Paul's scandalous proposition is that the weakness of God reveals His true power, including the power to triumph over sin and death. 

…Protestant theologians have described God's work of salvation as an opus alienum, an "alien work." By this term they meant to emphasize that our salvation is not in our own hands, that it is altogether God's doing. This stress, of course, was at the core of the Protestant Reformation, in its emphasis on the primacy of grace and its rejection of "salvation by works." This aspect of Christian faith does not concern me at the moment. 

Rather, I want to emphasize the alienness of the Christian message as a whole: this savior proclaimed in the Gospel is one who breaks into human reality like an intruder---unexpected, unrecognized, indeed unappealing. In this, the savior actually authenticates his divine provenance: The divine always manifests itself as that which is alien, not human, not part of ordinary reality. 

Rudolf Otto, the great historian of religion, spoke of the "totally other," which he claimed is the essence of religious experience. The same quality is intended by the term "transcendent"---the divine, wherever it manifests itself, goes beyond anything that human beings are familiar with. In this aspect of otherness, Christianity does not fundamentally differ from other religious traditions---after all, Christianity is one religion among others, so that this should neither surprise nor trouble Christians. But the kenotic dimension of the Christian message adds an alien quality distinctly its own. This, precisely, is the "folly" that Paul spoke of. 

If the church gives up this "folly," it gives up itself and its very reason for being. This is why the pursuit of the "wisdom of the world" is finally so pernicious. It is not just that it is more or less futile, for the sociological reasons I mentioned, or that it is philosophically dubious. More importantly, if the church (or, for that matter, individual Christians) give up the transcendent core of the tradition in order to placate the alleged spirit of the times what is given up is the most precious truth that has been entrusted to the church's care---the truth about the redemption of men through God's coming into the world in Christ.


… (T)he "word of the cross" is addressed to all of us, whatever our vocation or life situation. Jesus preferred to move on the margins of society, but He is able to appear in every social location. The "word of the cross" saves us because it tells us that we don't have to be strong in order to participate in God's power. God reveals Himself in weakness, also in our weakness---in social weakness, in moral weakness, and also in intellectual weakness. He moves among the poor, among sinners, among "fools." Once we have had our various pretensions debunked, there is very great comfort in this message.

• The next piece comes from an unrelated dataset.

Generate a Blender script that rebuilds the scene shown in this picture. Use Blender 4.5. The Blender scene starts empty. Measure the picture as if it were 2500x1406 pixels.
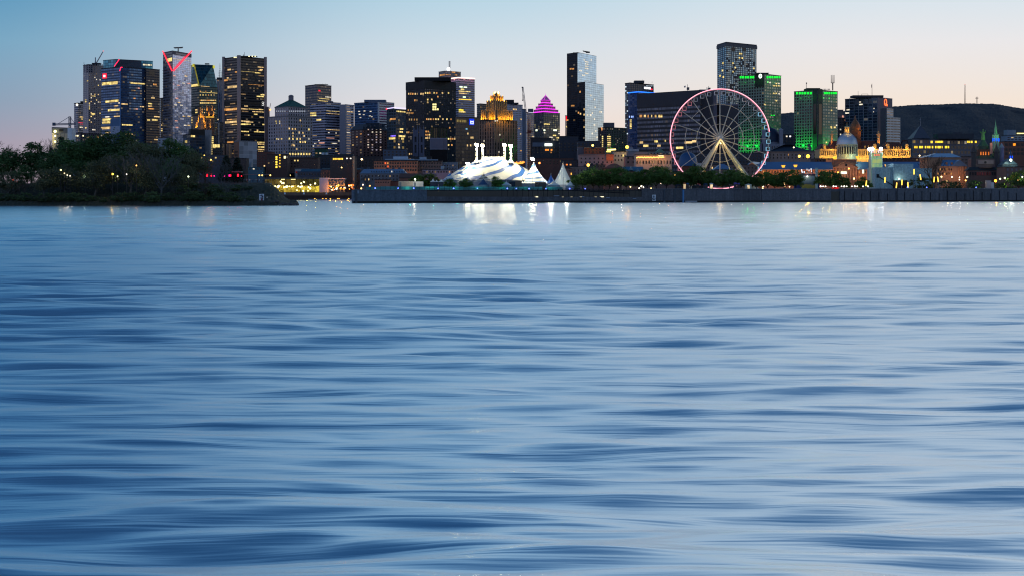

Our attention here is directed towards God's weakness----His coming into the world in the weak form of a man, this man's persecution and degradation, His lonely despair and His painful death. In contemplating God's weakness and Jesus' Calvary we inevitably include the weakness and the suffering of all creatures, in the words of the Book of Common Prayer "all those who are any ways afflicted, or distressed, in mind, body, or estate" (and, of course, especially those whose pain or sorrow has touched our own lives). 

If that were all there is to Christianity, it would be the most doleful religion, a truly masochistic and downright pathological belief. Of course, that is not the case at all.

Lent is the prelude, not the culmination. Lent leads up to Easter, the ultimate weakness of God to the blinding revelation of His omnipotence. The "word of the cross" culminates and finds its true meaning in the word of the resurrection---Christ's resurrection and our own. 

It is this redemptive word that Paul carried with him on his restless travels and that he was anxious to protect against the false wisdoms of the world. The same redemptive word is the only reason for being of the Christian church of today, as it is the beginning and end of our faith.